Even though there was no confirmation of the autopilot's activation - either from the first officer, the automatic annunciator, or the behaviour of the aircraft - the captain nevertheless behaved "as though the autopilot [was] effectively engaged".

Despite adjusting the heading selector and altimeter settings, the pilots failed to recognise, from the instrument panel, the aircraft's increasing bank to the right. This bank - about 11° at the time of the autopilot call - increased to 34° over the subsequent 40sec, before a 'bank angle' warning sounded in the cockpit.

The CCAA says that the captain appeared "unaware" of the bank. He expressed surprise at the alarm, and exacerbated the situation by first turning the control yoke to the right.

Instead of assessing the excessive bank, and executing procedures to recover to level flight, the captain became disorientated, activating the autopilot but making "confused movements" of the flight controls.

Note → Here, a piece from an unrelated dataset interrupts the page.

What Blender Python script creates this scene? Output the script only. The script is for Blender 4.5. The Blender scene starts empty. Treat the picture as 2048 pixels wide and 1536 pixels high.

The right bank increased to 80° and, after reaching a height of about 2,900ft, the aircraft pitched nose-down, banking eventually to 115°.

Flight-data recorder information indicates that, at one point, the two pilots were providing conflicting inputs to the aircraft's control column: the first officer was turning the control yoke left, with nose-down, while the captain was turning it right, with nose-up.

While the first officer's actions were "corrective" and the captain's were "aggravating", the CCAA says the situation was "already beyond redemption". The jet's bank recovered to about 60° but, pitched down at 48°, it crashed into a mangrove swamp at nearly 290kt and disintegrated. There were no survivors among the 114 on board.

Flight KQ507 had been airborne for just 1min 42sec. The CCAA cites a "lack of rigour" in piloting and poor situational awareness, noting that the crew did not properly scan their instruments despite the lack of external visual references.

It adds that the pilots' "inadequate operational control" and failure to co-ordinate contributed to the accident.